John Christie : Within the Nazi hierarchy you had a real divergence of opinions and so for instance the head of the Gestapo wrote a memo to the head of the SS in which he said 'Forging money, this kind of behaviour, is the sort of thing that will bring the Third Reich into disrepute' … so all the other things they were doing didn't compare to tampering with money!? The SS used the money to fund their spying, they bought gold with it and jewels and dollars. They basically bought real money and things with it and paid off their spies. John Keyworth at the Bank of England said when we interviewed him that the forger had two problems. One was to make the forgery in the first place and the second one was to get rid of it, but the forger only has to get rid of the money once and then it's over for him as it's then in circulation. It then takes quite a long time to stop it. So yes in the programme John Keyworth asked why they didn’t do it because it could have created chaos.

Lamb : Just how much money was made, and how does that compare with how much the Bank of England would have produced in that time?

John Christie : The official figure for how much money was actually printed is something around £134 million. Now that is the equivalent, in today's terms, of almost £3 billion. So it's an awful lot. One thing that was pointed out to us was that in fact the Bank of England were printing money beyond their own gold reserves. So they were almost doing the same thing, except to themselves. There are lots of different opinions as to whether it would have made a difference or not but it certainly would have caused chaos when people lost faith in the money in their pockets - that is why the Bank of England kept it quiet.
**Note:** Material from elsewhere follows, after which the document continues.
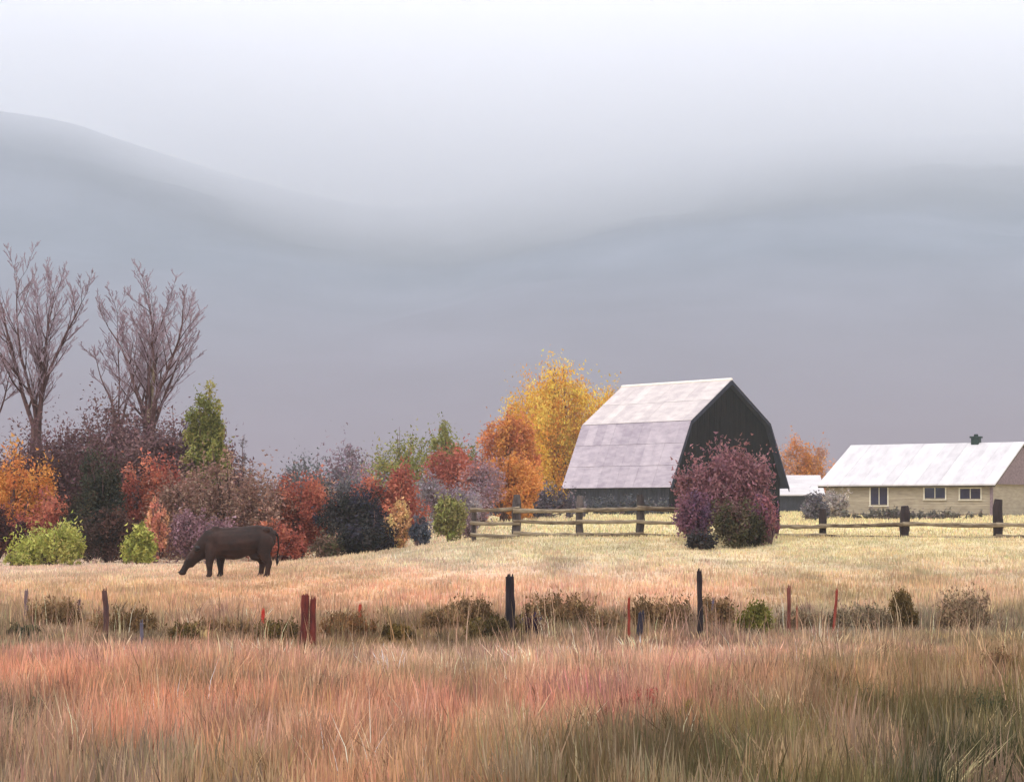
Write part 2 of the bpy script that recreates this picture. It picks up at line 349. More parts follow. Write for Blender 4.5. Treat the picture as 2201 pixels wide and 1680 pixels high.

Carey : Some of the comments seemed to suggest that Kruger was responsible for the prisoners surviving their times in the camps, but they were keen not to dismiss the possibility that he may have been responsible for a lot of deaths, did you find out any of the truth of this in your research?

John Christie : I think in the end Kruger got off quite lightly. He seems to have been a likeable person, a fair person to them, but of course he wanted something from them. If they didn't produce that money he would have been in trouble so they were treated better than the people actually in the prison camp. In the end he was an SS man, in the SS from 1932 so it was his career. He was a thorough SS guy and took advantage of that. He did save them up to the extent that he picked them - he picked the people that were useful to him, but in the end they were left to the loyal SS guys who carried on trying to carry out their orders right to the very end. I tracked down his grand daughter to try and get some more pictures of him. I explained to her what we were doing and she said “Well how are you going to treat my grandfather?”. I told her we wouldn't say anything personally about him because we didn't know him but that I was going to let the prisoners who did know him and were captured by him say what they want. That was our agreement. I told her I didn't myself understand him. He seemed a cultured character and yet he was in the SS. I asked her how she felt about it and she said she didn't understand him either. Then she sent me the photographs of him. After the war he was put before a tribunal and several of the prisoners came forward and spoke up for him and he got off. I think it was self-motivated, he was no Oscar Schindler. They were basically providing him the means of having a fairly cushy life.

Katie : John, you obviously are very excited by this subject ... it must have been fabulous working on something that you are so interested in ... what other subjects would you like to cover?

John Christie grins John Christie : Well there are two problems here. One is that to cover things that you are very interested in it's not like writing a book - you have got to get a broadcaster to become interested as well so it becomes more difficult. You have to get them to the point where you can present them to a Commissioning Editor and they have to get as excited as you about it and see that there is a place in their schedules for you. One of the things about Operation Bernard was that they said they had too many programmes about the war so it was dismissed out of hand.

Chat Ed : That's it! Thanks for coming and talking to us John!

Katie : Thank John
alex : great programme and chat
Tinker Mel : Ta ra, God bless John

John Christie : I'm really pleased that everyone enjoyed the programme - that is the main thing. Thank you everyone. Goodbye!